EXERCISE OBJECTIVE:
Repeat, exactly, the run of lines that opens with the line containing "T_, R_ = np.meshgrid(th, rs);" and closes with the line containing "gi[1:, :-1]], -1).reshape(-1, 4)", and leave all other lines out.

DATA SECTION:
- - - - - - -

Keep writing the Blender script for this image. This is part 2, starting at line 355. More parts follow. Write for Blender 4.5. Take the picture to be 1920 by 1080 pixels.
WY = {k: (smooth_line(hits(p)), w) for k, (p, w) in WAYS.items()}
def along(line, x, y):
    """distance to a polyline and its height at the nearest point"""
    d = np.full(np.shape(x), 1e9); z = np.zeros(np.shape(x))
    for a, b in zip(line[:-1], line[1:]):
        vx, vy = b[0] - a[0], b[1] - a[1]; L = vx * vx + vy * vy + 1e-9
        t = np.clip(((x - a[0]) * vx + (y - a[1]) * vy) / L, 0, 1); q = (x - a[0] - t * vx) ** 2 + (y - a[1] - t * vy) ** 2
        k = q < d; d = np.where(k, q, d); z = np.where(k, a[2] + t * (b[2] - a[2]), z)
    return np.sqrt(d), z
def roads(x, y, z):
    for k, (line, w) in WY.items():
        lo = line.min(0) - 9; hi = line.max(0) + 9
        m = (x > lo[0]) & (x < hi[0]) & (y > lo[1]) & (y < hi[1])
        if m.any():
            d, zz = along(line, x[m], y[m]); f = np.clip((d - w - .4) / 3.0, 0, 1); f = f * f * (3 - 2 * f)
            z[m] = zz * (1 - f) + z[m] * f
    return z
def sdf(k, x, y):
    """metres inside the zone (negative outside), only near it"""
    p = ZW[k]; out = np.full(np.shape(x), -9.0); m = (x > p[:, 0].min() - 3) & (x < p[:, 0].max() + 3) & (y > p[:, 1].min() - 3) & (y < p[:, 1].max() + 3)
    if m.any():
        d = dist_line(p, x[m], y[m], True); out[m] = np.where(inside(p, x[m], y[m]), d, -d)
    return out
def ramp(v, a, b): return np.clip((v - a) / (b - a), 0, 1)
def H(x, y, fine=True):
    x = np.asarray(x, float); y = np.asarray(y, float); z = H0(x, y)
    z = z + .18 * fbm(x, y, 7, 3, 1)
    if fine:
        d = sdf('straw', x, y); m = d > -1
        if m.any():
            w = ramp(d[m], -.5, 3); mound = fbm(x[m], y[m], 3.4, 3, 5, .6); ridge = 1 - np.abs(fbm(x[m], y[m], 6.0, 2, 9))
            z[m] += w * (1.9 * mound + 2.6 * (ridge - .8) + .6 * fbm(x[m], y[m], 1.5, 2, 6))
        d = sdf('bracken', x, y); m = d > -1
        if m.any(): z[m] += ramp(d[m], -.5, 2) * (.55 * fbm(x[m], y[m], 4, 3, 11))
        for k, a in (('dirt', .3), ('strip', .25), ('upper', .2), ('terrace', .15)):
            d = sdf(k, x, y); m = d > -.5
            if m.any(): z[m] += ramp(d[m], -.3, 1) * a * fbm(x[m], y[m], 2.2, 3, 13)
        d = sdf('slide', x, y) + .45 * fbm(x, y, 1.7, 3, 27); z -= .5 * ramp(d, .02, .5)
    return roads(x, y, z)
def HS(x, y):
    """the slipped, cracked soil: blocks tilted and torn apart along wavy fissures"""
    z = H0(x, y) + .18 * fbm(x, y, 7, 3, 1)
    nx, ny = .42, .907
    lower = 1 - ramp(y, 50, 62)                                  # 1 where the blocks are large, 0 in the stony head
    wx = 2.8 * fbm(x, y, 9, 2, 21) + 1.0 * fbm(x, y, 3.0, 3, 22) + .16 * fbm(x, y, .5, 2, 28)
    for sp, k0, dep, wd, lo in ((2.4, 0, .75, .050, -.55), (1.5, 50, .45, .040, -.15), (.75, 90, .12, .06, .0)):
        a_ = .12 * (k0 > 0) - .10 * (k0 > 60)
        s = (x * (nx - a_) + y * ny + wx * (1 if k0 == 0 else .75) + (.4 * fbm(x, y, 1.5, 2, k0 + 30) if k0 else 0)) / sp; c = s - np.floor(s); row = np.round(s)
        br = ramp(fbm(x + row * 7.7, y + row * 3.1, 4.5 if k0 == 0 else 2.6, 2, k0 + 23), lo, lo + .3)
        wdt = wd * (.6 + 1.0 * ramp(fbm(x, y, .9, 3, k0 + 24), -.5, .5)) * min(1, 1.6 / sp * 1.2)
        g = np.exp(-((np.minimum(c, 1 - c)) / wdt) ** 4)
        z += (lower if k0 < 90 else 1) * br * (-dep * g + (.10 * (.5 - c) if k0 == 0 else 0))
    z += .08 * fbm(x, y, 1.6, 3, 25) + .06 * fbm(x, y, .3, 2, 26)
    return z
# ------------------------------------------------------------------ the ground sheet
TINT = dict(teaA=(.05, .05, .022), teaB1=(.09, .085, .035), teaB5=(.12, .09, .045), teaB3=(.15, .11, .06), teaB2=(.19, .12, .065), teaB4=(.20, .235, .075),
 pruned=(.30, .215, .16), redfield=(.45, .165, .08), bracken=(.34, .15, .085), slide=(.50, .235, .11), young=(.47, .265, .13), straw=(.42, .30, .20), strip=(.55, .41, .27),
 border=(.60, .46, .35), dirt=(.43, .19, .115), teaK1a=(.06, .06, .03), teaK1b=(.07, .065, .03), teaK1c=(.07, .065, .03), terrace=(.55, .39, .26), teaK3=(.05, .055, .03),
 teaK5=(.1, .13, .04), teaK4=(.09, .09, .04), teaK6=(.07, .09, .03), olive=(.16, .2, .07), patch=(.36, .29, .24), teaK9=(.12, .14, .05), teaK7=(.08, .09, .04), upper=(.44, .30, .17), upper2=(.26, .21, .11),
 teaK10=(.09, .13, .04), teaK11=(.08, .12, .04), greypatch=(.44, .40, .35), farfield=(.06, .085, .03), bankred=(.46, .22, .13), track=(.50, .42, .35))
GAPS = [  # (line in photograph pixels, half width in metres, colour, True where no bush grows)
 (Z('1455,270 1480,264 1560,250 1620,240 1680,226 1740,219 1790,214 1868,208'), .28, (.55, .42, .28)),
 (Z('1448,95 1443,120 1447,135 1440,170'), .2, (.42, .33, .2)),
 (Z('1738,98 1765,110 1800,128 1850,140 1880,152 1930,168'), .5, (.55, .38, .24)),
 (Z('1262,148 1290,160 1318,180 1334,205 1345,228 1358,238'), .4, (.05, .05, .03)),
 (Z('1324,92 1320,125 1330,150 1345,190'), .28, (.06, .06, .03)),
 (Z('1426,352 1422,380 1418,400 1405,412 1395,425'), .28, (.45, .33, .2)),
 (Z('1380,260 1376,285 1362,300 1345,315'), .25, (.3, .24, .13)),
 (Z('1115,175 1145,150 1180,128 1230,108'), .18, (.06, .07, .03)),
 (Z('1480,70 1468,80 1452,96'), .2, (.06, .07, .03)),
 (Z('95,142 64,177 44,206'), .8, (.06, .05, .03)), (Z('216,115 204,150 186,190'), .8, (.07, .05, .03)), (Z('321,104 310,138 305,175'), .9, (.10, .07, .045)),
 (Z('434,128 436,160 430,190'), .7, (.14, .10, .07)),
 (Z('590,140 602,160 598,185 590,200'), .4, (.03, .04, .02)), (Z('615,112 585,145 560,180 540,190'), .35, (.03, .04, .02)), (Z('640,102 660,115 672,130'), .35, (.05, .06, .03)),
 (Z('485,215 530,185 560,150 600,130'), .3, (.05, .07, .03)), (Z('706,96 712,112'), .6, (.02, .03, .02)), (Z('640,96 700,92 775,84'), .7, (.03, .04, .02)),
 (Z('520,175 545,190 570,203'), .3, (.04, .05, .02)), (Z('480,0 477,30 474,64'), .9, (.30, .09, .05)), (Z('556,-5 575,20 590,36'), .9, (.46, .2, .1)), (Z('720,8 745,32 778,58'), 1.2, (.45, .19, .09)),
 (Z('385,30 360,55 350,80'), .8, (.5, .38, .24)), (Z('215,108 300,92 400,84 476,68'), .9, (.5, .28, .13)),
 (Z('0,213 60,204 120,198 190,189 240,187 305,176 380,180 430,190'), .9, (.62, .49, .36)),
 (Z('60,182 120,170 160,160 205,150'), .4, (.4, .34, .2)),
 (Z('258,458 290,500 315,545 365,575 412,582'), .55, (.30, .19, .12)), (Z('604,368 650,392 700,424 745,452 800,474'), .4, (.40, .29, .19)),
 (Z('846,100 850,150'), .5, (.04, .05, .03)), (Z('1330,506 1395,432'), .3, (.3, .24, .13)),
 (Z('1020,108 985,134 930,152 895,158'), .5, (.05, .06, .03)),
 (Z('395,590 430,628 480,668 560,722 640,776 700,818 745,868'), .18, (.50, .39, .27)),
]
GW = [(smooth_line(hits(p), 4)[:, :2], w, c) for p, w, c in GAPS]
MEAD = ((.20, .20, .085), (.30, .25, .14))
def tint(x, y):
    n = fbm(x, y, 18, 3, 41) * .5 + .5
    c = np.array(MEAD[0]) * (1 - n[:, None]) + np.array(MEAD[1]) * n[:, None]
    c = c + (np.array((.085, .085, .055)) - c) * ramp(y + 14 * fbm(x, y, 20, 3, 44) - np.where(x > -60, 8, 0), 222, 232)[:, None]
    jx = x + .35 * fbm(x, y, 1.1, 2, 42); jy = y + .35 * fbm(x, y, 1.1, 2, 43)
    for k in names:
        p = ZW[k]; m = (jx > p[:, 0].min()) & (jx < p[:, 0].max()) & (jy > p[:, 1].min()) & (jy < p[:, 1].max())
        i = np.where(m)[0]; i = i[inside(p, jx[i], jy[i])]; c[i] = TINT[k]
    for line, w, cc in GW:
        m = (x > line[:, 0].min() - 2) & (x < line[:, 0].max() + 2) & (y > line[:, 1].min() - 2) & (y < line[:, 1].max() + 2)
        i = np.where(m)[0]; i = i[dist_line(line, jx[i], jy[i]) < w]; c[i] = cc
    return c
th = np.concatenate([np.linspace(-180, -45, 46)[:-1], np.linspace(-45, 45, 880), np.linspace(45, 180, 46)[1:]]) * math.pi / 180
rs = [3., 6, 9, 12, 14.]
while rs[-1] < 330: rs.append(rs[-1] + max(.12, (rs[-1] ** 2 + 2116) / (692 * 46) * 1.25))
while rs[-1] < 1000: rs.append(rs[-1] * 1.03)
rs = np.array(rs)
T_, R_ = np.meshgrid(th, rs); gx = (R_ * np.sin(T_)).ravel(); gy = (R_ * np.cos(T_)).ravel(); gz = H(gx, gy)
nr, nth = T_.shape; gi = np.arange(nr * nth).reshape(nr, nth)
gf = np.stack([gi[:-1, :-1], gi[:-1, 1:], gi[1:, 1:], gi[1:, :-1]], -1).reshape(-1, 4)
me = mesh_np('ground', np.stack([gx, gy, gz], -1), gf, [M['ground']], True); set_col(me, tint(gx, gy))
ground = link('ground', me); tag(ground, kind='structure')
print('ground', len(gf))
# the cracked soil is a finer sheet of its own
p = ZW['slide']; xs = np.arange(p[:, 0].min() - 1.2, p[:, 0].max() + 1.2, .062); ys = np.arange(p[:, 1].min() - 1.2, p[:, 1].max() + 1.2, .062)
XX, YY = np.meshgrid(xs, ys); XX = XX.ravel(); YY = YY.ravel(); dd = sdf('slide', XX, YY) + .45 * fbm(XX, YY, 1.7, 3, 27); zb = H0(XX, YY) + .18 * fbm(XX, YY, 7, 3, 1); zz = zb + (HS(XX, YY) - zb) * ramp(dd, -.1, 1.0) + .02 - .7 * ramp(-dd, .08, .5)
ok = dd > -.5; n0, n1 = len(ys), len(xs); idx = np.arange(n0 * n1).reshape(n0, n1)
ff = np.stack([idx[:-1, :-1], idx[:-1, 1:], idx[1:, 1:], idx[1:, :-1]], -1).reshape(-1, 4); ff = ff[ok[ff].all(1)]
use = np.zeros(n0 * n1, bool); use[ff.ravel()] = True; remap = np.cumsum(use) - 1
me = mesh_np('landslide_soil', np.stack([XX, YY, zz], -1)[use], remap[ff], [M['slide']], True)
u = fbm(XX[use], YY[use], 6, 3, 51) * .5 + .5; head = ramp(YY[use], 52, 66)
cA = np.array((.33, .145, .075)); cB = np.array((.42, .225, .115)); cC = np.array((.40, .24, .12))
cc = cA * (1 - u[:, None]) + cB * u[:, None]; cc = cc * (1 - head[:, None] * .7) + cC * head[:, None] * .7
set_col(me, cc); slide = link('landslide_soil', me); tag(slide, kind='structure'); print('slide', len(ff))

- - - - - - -

TASK ANSWER:
T_, R_ = np.meshgrid(th, rs); gx = (R_ * np.sin(T_)).ravel(); gy = (R_ * np.cos(T_)).ravel(); gz = H(gx, gy)
nr, nth = T_.shape; gi = np.arange(nr * nth).reshape(nr, nth)
gf = np.stack([gi[:-1, :-1], gi[:-1, 1:], gi[1:, 1:], gi[1:, :-1]], -1).reshape(-1, 4)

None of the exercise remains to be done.